Pelo que, a proibição do recurso à terceirização de serviços tal como está consagrada no Código do Trabalho consubstancia uma espécie de sanção acessória aplicada aos empregadores que ficam impedidos de “gerir” livremente a sua empresa e orientar o seu negócio em função da estratégia por si definida, se porventura tiverem tido a “ousadia” de se socorrer, ao abrigo da mesma faculdade de gestão, de modalidades objetivas previstas na legislação laboral para o terminus de um contrato de trabalho.
Estamos, pois, perante uma solução legislativa excessiva que, não só viola princípios fundamentais, como o da liberdade de iniciativa económica privada, assim como a liberdade de trabalho, desvirtuando, nessa medida e de forma contraproducente, o que se visou com a “Agenda do Trabalho Digno”, concretamente, a promoção do emprego e da sua qualidade e, bem assim, a redução da precariedade.

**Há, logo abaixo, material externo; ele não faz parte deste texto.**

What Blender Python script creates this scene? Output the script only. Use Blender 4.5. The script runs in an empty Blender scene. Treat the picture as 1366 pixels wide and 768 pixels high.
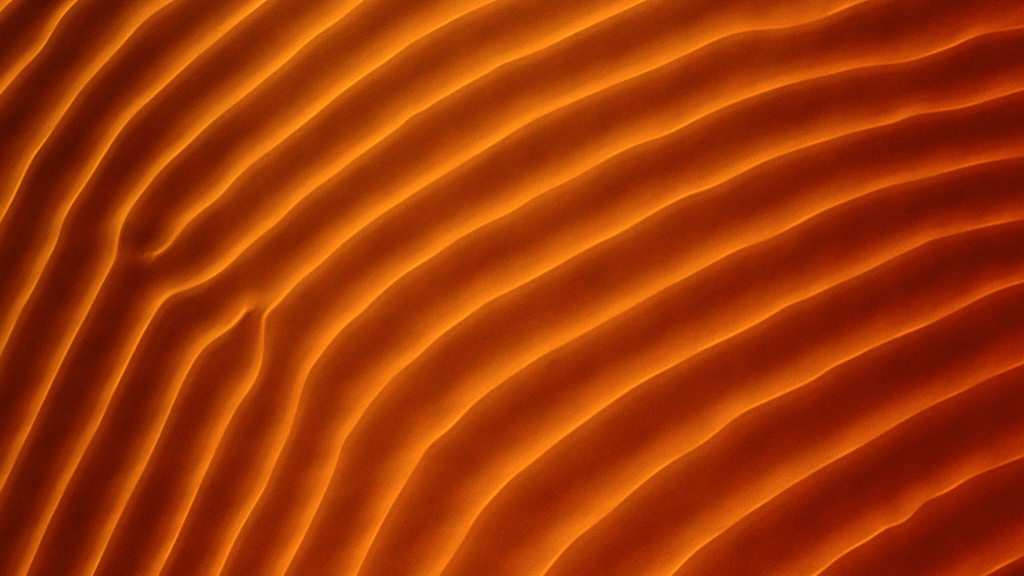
import bpy, math
import numpy as np

# ---------------------------------------------------------------- camera, sky, sun, exposure
scene = bpy.context.scene
CM = 0.01                                    # tables below are in centimetres on the sand

cam_data = bpy.data.cameras.new('camera')
cam_data.lens = 100.0
cam_data.sensor_width = 36.0
cam_data.clip_start = 0.05
cam_data.clip_end = 2000.0
cam = bpy.data.objects.new('camera', cam_data)
scene.collection.objects.link(cam)
cam.location = (0.0, 0.0, 1.6 * 100.0 / 36.0)   # held over the sand, looking straight down
cam.rotation_euler = (0.0, 0.0, 0.0)
scene.camera = cam

SUN_ELEV = math.radians(21.5)
SUN_AZ = math.radians(127.0)                 # direction towards the sun, counter-clockwise from +x
world = bpy.data.worlds.new('World')
scene.world = world
world.use_nodes = True
wn = world.node_tree
bg = wn.nodes['Background']
sky = wn.nodes.new('ShaderNodeTexSky')
sky.sky_type = 'NISHITA'
sky.sun_disc = False
sky.sun_elevation = SUN_ELEV
sky.sun_rotation = math.radians(90.0) - SUN_AZ   # measured clockwise from +y
sky.altitude = 2500.0
sky.air_density = 0.3
sky.dust_density = 0.3
sky.ozone_density = 6.0
wn.links.new(sky.outputs['Color'], bg.inputs['Color'])
bg.inputs['Strength'].default_value = 0.05

sun_data = bpy.data.lights.new('sun', 'SUN')
sun_data.energy = 5.0
sun_data.angle = math.radians(0.5)
sun_data.color = (1.0, 0.88, 0.72)
sun = bpy.data.objects.new('sun', sun_data)
scene.collection.objects.link(sun)
sun.rotation_euler = (0.0, math.pi / 2 - SUN_ELEV, SUN_AZ)   # lamp's -z points away from the sun

scene.view_settings.view_transform = 'Standard'
scene.view_settings.look = 'None'
scene.view_settings.exposure = 0.53
scene.view_settings.gamma = 1.0

# ---------------------------------------------------------------- material
def sand_material():
    m = bpy.data.materials.new('orange_sand')
    m.use_nodes = True
    t = m.node_tree
    t.nodes.clear()
    N, L = t.nodes.new, t.links.new
    out = N('ShaderNodeOutputMaterial')
    geo = N('ShaderNodeNewGeometry')

    def noise(scale, detail, rough):
        n = N('ShaderNodeTexNoise')
        n.inputs['Scale'].default_value = scale
        n.inputs['Detail'].default_value = detail
        n.inputs['Roughness'].default_value = rough
        L(geo.outputs['Position'], n.inputs['Vector'])
        return n
    grain = noise(350.0, 3.0, 0.75)          # clusters of grains, 2 to 4 mm
    fine = noise(720.0, 2.0, 0.7)            # coarse single grains
    patch = noise(16.0, 3.0, 0.5)            # sorting of coarser, darker sand

    def mix_col(fac, a, b):
        x = N('ShaderNodeMix'); x.data_type = 'RGBA'
        L(fac, x.inputs['Factor'])
        x.inputs['A'].default_value = (*a, 1.0); x.inputs['B'].default_value = (*b, 1.0)
        return x.outputs['Result']

    def ramp(fac, lo, hi):
        r = N('ShaderNodeMapRange')
        r.inputs['From Min'].default_value = lo; r.inputs['From Max'].default_value = hi
        L(fac, r.inputs['Value'])
        return r.outputs['Result']
    add = N('ShaderNodeMath'); add.operation = 'ADD'
    L(ramp(grain.outputs['Fac'], 0.40, 0.60), add.inputs[0]); L(ramp(fine.outputs['Fac'], 0.42, 0.58), add.inputs[1])
    half = N('ShaderNodeMath'); half.operation = 'MULTIPLY'; half.inputs[1].default_value = 0.5
    L(add.outputs[0], half.inputs[0])
    tone = N('ShaderNodeMapRange')           # a little sorting of darker and paler sand over 5 to 10 cm
    tone.inputs['From Min'].default_value = 0.2; tone.inputs['From Max'].default_value = 0.8
    tone.inputs['To Min'].default_value = -0.12; tone.inputs['To Max'].default_value = 0.12
    L(patch.outputs['Fac'], tone.inputs['Value'])
    shade = N('ShaderNodeMath'); shade.operation = 'ADD'; shade.use_clamp = True
    L(half.outputs[0], shade.inputs[0]); L(tone.outputs['Result'], shade.inputs[1])
    base = mix_col(shade.outputs[0], DIFFUSE_A, DIFFUSE_B)

    bsum = N('ShaderNodeMath'); bsum.operation = 'ADD'
    L(grain.outputs['Fac'], bsum.inputs[0]); L(fine.outputs['Fac'], bsum.inputs[1])
    bump = N('ShaderNodeBump')
    bump.inputs['Strength'].default_value = BUMP
    bump.inputs['Distance'].default_value = 0.0008
    L(bsum.outputs[0], bump.inputs['Height'])

    dif = N('ShaderNodeBsdfDiffuse')
    dif.inputs['Roughness'].default_value = 0.0
    L(base, dif.inputs['Color']); L(bump.outputs['Normal'], dif.inputs['Normal'])
    glo = N('ShaderNodeBsdfGlossy')          # sheen of iron-coated quartz grains
    glo.distribution = 'BECKMANN'
    glo.inputs['Color'].default_value = (*SHEEN, 1.0)
    glo.inputs['Roughness'].default_value = SHEEN_ROUGH
    soft = N('ShaderNodeBump')
    soft.inputs['Strength'].default_value = 0.25
    soft.inputs['Distance'].default_value = 0.0008
    L(grain.outputs['Fac'], soft.inputs['Height'])
    L(soft.outputs['Normal'], glo.inputs['Normal'])
    mx = N('ShaderNodeMixShader')
    mx.inputs[0].default_value = SHEEN_FAC
    L(dif.outputs[0], mx.inputs[1]); L(glo.outputs[0], mx.inputs[2])
    L(mx.outputs[0], out.inputs['Surface'])
    return m

DIFFUSE_A = (0.38, 0.0036, 0.0004)
DIFFUSE_B = (0.82, 0.0115, 0.0006)
SHEEN = (0.80, 0.64, 0.020)
SHEEN_ROUGH = 0.67
SHEEN_FAC = 0.18
BUMP = 0.5
SAND = sand_material()

# ---------------------------------------------------------------- the crest of each ripple, traced on the sand (cm)
CRESTS = [
    ('Z', [(-83.5, 34.5), (-80.5, 39.3), (-77, 43.4), (-72, 48)]),
        ('A', [(-78.2, 29.5), (-75.1, 33.3), (-72.1, 36.7), (-70.7, 39.1), (-68.6, 42.5), (-66.9, 44.3)]),
        ('B', [(-78.2, 10), (-76.5, 13.3), (-74.7, 17.3), (-73, 20.7), (-72, 22), (-69.2, 26.3), (-66.5, 30.4), (-64, 33.4), (-60.7, 37.1), (-58.4,
        39.9), (-55.8, 42.4), (-52.5, 44.7)]),
        ('C', [(-78.2, -10.5), (-76.5, -6.4), (-74.7, -2.6), (-73.3, 0), (-71.4, 4), (-70, 7), (-69, 10.4), (-67.7, 13), (-65.4, 16.5), (-63.4, 19.9),
        (-62.2, 21.8), (-61.1, 23.6), (-58.4, 26.9), (-55.5, 29.8), (-52.5, 32.7), (-49.3, 35.7), (-46.3, 38.2), (-43, 41.1), (-38.3, 44.9)]),
        ('D', [(-77.9, -30.6), (-75.8, -25.9), (-73.9, -21.7), (-72, -17.5), (-69.7, -12.4), (-67.4, -7.6), (-65.2, -3.3), (-63.6, 0), (-62.4, 2.4),
        (-61.1, 5.1), (-61, 6.8), (-60.5, 9.2), (-59.2, 12), (-56.9, 15.3), (-53.8, 19.1), (-50.7, 22), (-46.6, 26), (-42.7, 29.1), (-39.6, 31.7),
        (-35.6, 35), (-31.3, 38.9), (-27, 41.9), (-23.1, 45)]),
        ('E', [(-56.6, 4.6), (-54.6, 5.4), (-52.9, 6.9), (-51.4, 9), (-49.3, 11.2), (-45.7, 14.1), (-42.4, 17.8), (-39.5, 20.2), (-37.1, 22), (-33.7,
        24.7), (-30.1, 27.6), (-26.1, 30.9), (-23.1, 33.1), (-19.1, 35.8), (-16.3, 37.9), (-12.1, 40.3), (-8.4, 42.3), (-2.3, 45)]),
        ('F', [(-74.5, -44), (-71.1, -35.9), (-68.6, -30.6), (-66.3, -25.9), (-64.2, -22), (-61.6, -16.1), (-59.3, -11.3), (-57.3, -7.2), (-55.3,
        -3.8), (-53.7, -1.5), (-52.5, -0.8), (-50.5, -0.2), (-47.5, 1.2), (-44.5, 3.3), (-41.7, 6), (-39.3, 8.1), (-36.6, 10.2), (-33.9, 13), (-30.8,
        15.5), (-27, 18.3), (-23.1, 21.3), (-21.9, 22.1), (-19.4, 23.9), (-16.7, 25.9), (-15.3, 27.3), (-14.3, 27.4), (-12.8, 28.5), (-9.7, 30.3),
        (-6.3, 32.3), (-3.6, 33.7), (-2, 34.8), (0.2, 35.6), (5.2, 37.5), (9.1, 39.5), (12.8, 41.2), (16.1, 42.7), (21, 45)]),
        ('G', [(-54.9, -44.5), (-52.5, -39.6), (-49.6, -33), (-47.2, -27.5), (-44.7, -22.1), (-43, -18.7), (-40.6, -15.3), (-39.7, -13.6), (-38.9,
        -10.8), (-38.7, -6.3), (-38.5, -4.2), (-37, -2.9), (-33.6, 0.7), (-29.3, 4.4), (-26.5, 7), (-23.1, 9.6), (-18.2, 13), (-13.6, 15.9), (-8.2,
        19.2), (-1.4, 23.4), (3.9, 26.5), (7.6, 28.2), (12.2, 30.2), (17, 32.2), (21.6, 34), (27.4, 36.6), (32.6, 39.1), (36.3, 40.2), (39.6, 40.5),
        (42.2, 40.7), (45.6, 41.4), (48.4, 42.2), (52.8, 44.1), (56.1, 45.3)]),
        ('Q', [(-64.7, -44.3), (-62.8, -40), (-60.2, -34.3), (-56.9, -27.7), (-54.4, -22.1), (-51.9, -16.2), (-50.2, -12.6), (-48.1, -9.4), (-46.6,
        -8.1), (-43.6, -6), (-40.7, -2.5)]),
        ('H', [(-45.7, -44.7), (-42.7, -38.2), (-40.6, -34.6), (-38.6, -31.2), (-36.5, -26.2), (-34.6, -22.2), (-33.3, -17.6), (-32.2, -14.2), (-31.5,
        -12.5), (-30.1, -10.7), (-27.6, -7.5), (-25.5, -5.3), (-23.7, -4), (-21.9, -2.1), (-19.6, 0), (-16.4, 2.5), (-12.8, 4.7), (-8.2, 7.8), (-4.2,
        10), (0.2, 12.1), (3.3, 14.1), (6.3, 15.6), (9.4, 17.1), (11.8, 18.4), (15.8, 20.7), (19.2, 22.3), (24, 23.9), (29.6, 26.7), (34.8, 29),
        (39.8, 30.8), (44.7, 32.3), (50.3, 33.6), (54, 34.6), (57.5, 35.1), (62.2, 35.7), (64.5, 36.3), (67.3, 37.3), (70.5, 38.5), (73.7, 40), (77,
        40.7), (81.7, 41.5)]),
        ('I', [(-35.7, -44.8), (-32, -37.7), (-29.8, -33.1), (-27.4, -27.3), (-26.9, -25.5), (-26.1, -23.5), (-25.1, -22.2), (-22.5, -18.4), (-18.5,
        -13.8), (-14.9, -10.8), (-11.5, -7.6), (-7.5, -4.7), (-3.6, -2), (0.2, -0.1), (5.4, 2.6), (9.7, 5), (13.9, 7.3), (16.8, 8.6), (19.5, 10.2),
        (22.9, 12.2), (28, 14.7), (30.9, 15.6), (33.9, 17), (39.9, 20), (43.7, 21.4), (50, 23.4), (55.6, 25), (60.3, 26.1), (63.5, 27.3), (67, 27.9),
        (70.5, 28.4), (73.1, 29), (77.7, 30.4), (81.7, 31.6)]),
        ('J', [(-24.4, -44.9), (-20.4, -36.8), (-17.6, -31.9), (-14.9, -27.6), (-13, -24.6), (-10.2, -22.3), (-5.7, -17.8), (-2.9, -15.6), (0.2,
        -13.5), (4.2, -10.8), (8.2, -8.7), (11.8, -6.7), (16.8, -4), (20.4, -2), (23.9, 0), (28.4, 2.3), (32.4, 4.5), (35.5, 6.1), (39.9, 7.6), (44.7,
        10), (48.8, 12.1), (54.6, 14.4), (58.4, 15.8), (64.1, 17.1), (69.2, 18.5), (74.7, 19.9), (81.7, 21)]),
        ('K', [(-11.4, -44.9), (-8.4, -40.5), (-4.8, -34.7), (-2.3, -31.9), (0.2, -29.4), (2.7, -27.5), (6.8, -24.2), (9.6, -22.1), (14.3, -18.7),
        (17.7, -16.3), (22.3, -13.6), (25.3, -12.1), (29.9, -9.6), (35.7, -6.9), (39.9, -4.7), (43.2, -2.7), (46.5, -1.5), (49.6, 0), (54.6, 2.1),
        (59.1, 4.3), (63.5, 6.3), (66.4, 7.7), (69.2, 8.3), (73.1, 9.3), (78.3, 10.4), (81.7, 11)]),
        ('L', [(4.8, -44.9), (8.2, -40.8), (10.3, -38.8), (14.9, -35.3), (17.9, -32.6), (21.6, -29.5), (25.6, -26.7), (29.3, -24.6), (32.5, -22.2),
        (35.7, -19.7), (39.9, -17.7), (42.2, -16.7), (47.8, -14.1), (50.5, -12.3), (52.8, -11.3), (56.6, -9.5), (62.3, -7.1), (66.7, -5.4), (70.8,
        -3.4), (75.4, -1.1), (80.2, 0.6), (81.7, 1)]),
        ('M', [(24.9, -44.9), (29, -40.9), (33.3, -37.9), (37.2, -35.1), (39.9, -33.4), (43.7, -31), (47.8, -28.6), (51.5, -26.6), (55.9, -24.3),
        (59.5, -22.2), (62.5, -20.5), (67.6, -18), (71.8, -16.2), (75.7, -14.4), (81.7, -12)]),
        ('N', [(47.8, -45.1), (52.5, -41.6), (56.9, -39.2), (59.3, -37.6), (61.3, -37.2), (62.9, -36.1), (64.8, -34.1), (69.2, -32.1), (72.4, -30.2),
        (76.3, -28.7), (81.7, -26.8)]),
        ('O', [(75.4, -45.6), (78.6, -44), (81.7, -42.6)]),
    ('P', [(64, -66), (72, -59), (82, -52.5), (93, -47)]),
]
LABELS = {
    'Z': 'bit of a sand ripple just cut off by the upper left corner',
    'A': 'short orange sand ripple crossing the upper left corner, first full crest there',
    'B': 'second sand ripple from the upper left corner, running down to the left edge',
    'C': 'third sand ripple from the upper left corner, leaving the left edge below its middle',
    'D': 'long sand ripple passing just left of the ripple that dead-ends, with a slight kink there',
    'E': 'sand ripple coming from the top that dead-ends in the hollow beside a kinked ripple',
    'F': 'bright sand ripple with a sharp elbow just below the tip of the dead-ending ripple',
    'Q': 'short sand ripple rising from the bottom edge to a pointed tip',
    'G': 'long sand ripple that bends abruptly downwards beside the pointed tip of a short ripple',
    'H': 'long unbroken sand ripple just right of the abruptly bent one, from right edge to bottom',
    'I': 'sand ripple with a small S-shaped wiggle low down, second right of the abruptly bent one',
    'J': 'smooth sand ripple next right of the one with the S-shaped wiggle low down',
    'K': 'evenly curved sand ripple meeting the bottom edge just left of its middle',
    'L': 'evenly curved sand ripple meeting the bottom edge just right of its middle',
    'M': 'darker sand ripple next above the one with a notched crest at lower right',
    'N': 'dark red sand ripple with a small notch in its crest at lower right',
    'O': 'dim sand ripple clipped by the lower right corner, last of all',
}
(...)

Sem deixar de reconhecer a importância dos valores que estiveram na génese da “Agenda do Trabalho Digno”, certo é que o legislador não tomou o percurso mais curial, culminando a redação dada aos referidos artigos do Código do Trabalho com uma violação de princípios constitucionais cujo escopo jamais poderia ter sido desconsiderado como foi, com a consequente inconstitucionalidade e com os efeitos que essa mesma inconstitucionalidade poderá já ter tido, no âmbito de situações ocorridas após 01 de maio de 2023, data de entrada em vigor da Lei 13/2023, de 03 de abril.
Tivesse sido requerida a fiscalização da constitucionalidade das referidas normas antes da respetiva entrada em vigor, poder-se-ia, certamente, ter evitado a aplicação de preceitos inconstitucionais para regulação de relações jurídicas, como, por certo, já aconteceu.
Resta-nos agora verificar por quanto mais tempo contamos com a vigência de normas legais que colidem com princípios fundamentais como o da liberdade de iniciativa económica privada e liberdade de trabalho, conforme se deixou aqui demonstrado.